Years have passed and the son remained in his couple, spending more and more time with his partner. The mother became increasingly alone, especially after her retirement, when the professional routine abruptly collapsed. The secrets of the past were known but not the ones of the present, “the latest gossip”. Space got between the “old friends”. Then, as it happens, the son’s personality – a grown-up man now – became more and more original and therefore divergent from what he used to be in his teenage years; his life experience was different, his perceptions were different, his conclusions were different as well. While the mother remained pretty much the same, the son was finding his own path and his own style.
And this was no longer “normal”.
Friends remain friends because they like each other. They are friends because they play well together. They are also friends because their personalities are compatible. They are like-minded, they have similar values, they feel the same about specific issues. We are not friends with everyone, we are friends with only a minority, that minority which we choose ourselves.
As they say… friends are our chosen family.
Emphasis on “chosen”.
The passing of time has brought conflicts between the “old friends”; the mother saw reality in her way and the son saw everything differently. The conflicts have given birth to cracks in the relationship, then gaps, then rifts. Play was no longer possible. Understanding was no longer possible.
One day they ceased to talk to each other.
The restrained silence has given place to prolonged silence and then to indifference.
The friendship was over.
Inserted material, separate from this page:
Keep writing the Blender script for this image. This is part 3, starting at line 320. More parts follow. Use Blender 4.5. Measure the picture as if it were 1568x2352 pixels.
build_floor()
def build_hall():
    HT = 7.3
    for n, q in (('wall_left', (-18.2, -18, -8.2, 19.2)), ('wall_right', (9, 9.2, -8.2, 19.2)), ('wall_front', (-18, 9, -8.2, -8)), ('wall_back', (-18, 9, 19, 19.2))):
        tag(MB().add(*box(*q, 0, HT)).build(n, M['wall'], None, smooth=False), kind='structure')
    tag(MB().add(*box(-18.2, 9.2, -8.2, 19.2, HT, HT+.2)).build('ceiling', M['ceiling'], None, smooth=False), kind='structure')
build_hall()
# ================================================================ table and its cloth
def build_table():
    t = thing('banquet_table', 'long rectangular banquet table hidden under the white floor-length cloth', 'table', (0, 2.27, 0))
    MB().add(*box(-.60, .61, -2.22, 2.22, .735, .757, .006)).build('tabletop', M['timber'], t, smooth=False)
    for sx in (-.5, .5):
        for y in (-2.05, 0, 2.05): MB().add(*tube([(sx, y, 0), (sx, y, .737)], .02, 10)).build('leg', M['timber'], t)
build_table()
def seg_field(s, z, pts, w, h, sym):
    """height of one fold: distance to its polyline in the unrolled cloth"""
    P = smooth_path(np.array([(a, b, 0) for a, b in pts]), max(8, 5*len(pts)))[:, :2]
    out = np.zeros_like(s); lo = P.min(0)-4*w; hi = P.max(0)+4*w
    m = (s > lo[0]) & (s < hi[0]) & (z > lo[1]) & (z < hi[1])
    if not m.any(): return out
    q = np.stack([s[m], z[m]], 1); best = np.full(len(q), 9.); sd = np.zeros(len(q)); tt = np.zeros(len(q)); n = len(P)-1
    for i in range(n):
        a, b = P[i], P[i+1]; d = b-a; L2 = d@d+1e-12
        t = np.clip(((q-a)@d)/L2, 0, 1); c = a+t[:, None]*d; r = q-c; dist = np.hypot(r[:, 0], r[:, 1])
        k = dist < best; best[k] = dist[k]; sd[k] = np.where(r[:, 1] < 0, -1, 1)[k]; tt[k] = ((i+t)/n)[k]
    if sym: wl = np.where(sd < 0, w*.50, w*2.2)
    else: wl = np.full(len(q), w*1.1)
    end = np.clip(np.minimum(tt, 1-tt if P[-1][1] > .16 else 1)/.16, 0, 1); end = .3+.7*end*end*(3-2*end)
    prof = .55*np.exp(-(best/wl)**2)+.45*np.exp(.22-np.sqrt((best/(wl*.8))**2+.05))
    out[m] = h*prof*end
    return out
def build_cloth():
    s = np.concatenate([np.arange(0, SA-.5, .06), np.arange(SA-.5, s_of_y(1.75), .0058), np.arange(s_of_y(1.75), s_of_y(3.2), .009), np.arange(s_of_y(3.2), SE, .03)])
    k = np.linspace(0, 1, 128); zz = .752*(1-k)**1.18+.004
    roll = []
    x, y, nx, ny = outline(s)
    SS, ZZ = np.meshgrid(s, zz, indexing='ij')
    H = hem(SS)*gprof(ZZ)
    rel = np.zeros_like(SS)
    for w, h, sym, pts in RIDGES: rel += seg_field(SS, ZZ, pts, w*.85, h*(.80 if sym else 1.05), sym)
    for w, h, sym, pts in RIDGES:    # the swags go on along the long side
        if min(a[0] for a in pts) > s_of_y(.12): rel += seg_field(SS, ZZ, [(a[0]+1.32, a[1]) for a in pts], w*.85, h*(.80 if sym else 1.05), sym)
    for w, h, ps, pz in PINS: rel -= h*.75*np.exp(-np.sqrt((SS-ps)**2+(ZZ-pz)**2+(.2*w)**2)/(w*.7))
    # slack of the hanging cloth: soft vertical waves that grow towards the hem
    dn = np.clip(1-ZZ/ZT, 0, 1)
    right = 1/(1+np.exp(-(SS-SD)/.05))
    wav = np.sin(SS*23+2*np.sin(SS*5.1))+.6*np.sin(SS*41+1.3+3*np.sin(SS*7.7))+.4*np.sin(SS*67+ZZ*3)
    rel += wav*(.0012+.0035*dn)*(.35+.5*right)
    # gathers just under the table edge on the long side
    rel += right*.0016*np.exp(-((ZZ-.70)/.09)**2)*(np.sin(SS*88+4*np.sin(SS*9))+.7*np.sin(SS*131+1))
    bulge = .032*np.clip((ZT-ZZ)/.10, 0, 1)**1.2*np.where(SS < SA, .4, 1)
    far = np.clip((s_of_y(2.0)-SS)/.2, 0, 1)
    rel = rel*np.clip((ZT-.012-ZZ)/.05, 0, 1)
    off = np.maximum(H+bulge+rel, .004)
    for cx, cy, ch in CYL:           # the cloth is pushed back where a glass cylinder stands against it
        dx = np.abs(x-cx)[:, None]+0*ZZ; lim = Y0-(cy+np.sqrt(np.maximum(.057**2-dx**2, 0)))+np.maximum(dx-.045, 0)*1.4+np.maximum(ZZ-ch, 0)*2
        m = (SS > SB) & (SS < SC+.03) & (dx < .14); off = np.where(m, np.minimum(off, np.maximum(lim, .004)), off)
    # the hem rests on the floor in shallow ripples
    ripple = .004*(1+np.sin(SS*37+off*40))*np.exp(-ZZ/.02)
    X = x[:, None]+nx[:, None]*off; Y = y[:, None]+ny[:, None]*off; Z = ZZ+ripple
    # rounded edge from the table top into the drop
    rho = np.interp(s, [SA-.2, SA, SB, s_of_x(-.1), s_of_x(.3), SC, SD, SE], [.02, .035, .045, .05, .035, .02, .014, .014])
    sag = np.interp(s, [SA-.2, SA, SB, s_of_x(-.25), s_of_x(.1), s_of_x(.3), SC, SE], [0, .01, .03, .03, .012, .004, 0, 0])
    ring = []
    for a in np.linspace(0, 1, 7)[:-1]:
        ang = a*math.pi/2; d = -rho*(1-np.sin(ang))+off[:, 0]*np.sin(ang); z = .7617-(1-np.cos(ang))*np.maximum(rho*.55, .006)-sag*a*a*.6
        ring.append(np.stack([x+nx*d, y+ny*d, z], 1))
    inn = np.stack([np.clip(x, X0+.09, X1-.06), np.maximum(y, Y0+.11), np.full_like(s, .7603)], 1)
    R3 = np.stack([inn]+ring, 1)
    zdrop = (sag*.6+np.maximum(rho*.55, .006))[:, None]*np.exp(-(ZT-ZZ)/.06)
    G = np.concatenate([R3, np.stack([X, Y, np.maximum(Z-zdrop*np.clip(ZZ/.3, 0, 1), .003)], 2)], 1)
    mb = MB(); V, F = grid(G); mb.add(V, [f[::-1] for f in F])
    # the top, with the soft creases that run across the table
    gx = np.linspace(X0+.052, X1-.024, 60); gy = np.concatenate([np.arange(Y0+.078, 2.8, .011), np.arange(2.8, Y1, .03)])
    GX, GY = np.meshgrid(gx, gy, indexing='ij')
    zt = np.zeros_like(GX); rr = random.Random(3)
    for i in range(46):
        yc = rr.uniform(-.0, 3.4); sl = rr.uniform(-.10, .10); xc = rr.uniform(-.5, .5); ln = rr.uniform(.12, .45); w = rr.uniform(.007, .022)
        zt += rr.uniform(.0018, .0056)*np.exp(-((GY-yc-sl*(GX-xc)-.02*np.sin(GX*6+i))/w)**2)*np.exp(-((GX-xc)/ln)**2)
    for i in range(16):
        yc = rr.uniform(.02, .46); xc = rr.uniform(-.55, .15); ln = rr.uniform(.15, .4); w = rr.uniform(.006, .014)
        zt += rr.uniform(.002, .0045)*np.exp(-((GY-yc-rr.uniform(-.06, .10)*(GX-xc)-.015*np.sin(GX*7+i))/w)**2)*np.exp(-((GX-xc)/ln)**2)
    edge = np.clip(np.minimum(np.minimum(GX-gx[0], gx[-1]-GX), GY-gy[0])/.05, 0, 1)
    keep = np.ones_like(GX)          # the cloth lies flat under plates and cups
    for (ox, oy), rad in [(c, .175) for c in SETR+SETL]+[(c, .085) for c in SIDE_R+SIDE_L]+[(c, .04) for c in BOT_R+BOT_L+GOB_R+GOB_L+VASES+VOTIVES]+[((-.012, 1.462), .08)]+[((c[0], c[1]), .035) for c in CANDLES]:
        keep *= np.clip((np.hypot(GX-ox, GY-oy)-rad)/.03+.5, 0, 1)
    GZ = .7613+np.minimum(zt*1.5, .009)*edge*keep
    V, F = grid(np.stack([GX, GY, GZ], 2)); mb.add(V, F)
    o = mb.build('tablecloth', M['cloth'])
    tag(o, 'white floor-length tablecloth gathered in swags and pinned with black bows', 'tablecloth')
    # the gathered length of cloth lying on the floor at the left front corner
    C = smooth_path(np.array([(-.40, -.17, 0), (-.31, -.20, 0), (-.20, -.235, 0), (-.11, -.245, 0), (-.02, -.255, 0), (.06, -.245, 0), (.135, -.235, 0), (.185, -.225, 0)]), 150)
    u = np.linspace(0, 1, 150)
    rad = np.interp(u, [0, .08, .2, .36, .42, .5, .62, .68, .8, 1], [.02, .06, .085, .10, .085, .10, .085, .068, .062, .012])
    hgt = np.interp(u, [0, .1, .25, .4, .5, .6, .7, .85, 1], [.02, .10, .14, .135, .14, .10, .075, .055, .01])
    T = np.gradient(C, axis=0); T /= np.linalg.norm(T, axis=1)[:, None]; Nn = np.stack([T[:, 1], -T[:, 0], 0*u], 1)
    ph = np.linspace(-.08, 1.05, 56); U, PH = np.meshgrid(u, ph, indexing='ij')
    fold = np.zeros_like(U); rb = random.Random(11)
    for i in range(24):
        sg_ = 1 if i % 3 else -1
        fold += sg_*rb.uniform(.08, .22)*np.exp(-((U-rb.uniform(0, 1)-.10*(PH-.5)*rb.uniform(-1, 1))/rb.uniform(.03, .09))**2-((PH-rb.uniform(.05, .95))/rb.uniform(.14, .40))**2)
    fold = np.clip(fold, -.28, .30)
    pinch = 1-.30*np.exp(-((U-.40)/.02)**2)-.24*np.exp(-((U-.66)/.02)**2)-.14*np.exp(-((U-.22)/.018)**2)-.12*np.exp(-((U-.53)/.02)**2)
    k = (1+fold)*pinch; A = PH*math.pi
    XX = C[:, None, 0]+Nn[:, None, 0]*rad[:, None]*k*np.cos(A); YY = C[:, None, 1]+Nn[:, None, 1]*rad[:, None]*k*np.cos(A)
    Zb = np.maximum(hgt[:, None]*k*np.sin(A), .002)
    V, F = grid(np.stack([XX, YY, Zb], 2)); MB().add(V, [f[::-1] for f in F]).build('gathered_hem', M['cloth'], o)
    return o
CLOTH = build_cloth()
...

After many beautiful years of friendship, the differences were irreconcilable. One last attempt for a compromise has turned fruitless.
The son had someday remembered the old days and that discussion – the one from long time ago – in which the mother suggested, in a confident manner, that their relationship was strong, based on both motherly love and friendship. What went wrong? How could it be that something rock-solid can turn into something so bad?
Friendship and love don’t go well together. They don’t go well in couples and they don’t go well in families. And they don’t go well because sometimes people change.
Friendship is chosen; it is conditional, much more conditional than love. We “fall in love” but we don’t “fall in friendship”. We “make” friends. We “do” and we “undo” relationships.
Family remains in the background and, if the parents are wise enough, they don’t become friends with their children; they remain parents and the kids remain kids. They don’t change roles. They don’t shift and they do not switch.
Friendships are defined by a period of time when the friends travel together through life. This period varies: sometimes it’s a matter of years, sometimes it’s the whole life. Parenthood however lasts typically a lifetime. We do not choose our parents. The quality of the relationship is different and the expectations are different. And one expectation is to let the children be and do what they want, grant them the freedom they need, and allow them to be the way they choose to be, even if their ways might be different and a friendship with them wouldn’t be possible if it were for a different relationship type.
When the friendship between the son and the mother has ended, the entire relationship collapsed. And it collapsed because the loudly-declared parental-friendship turned to be just friendship and nothing else. And some friendships, sadly, do end.
Are you friends with your child?
What happens if your friendship ends?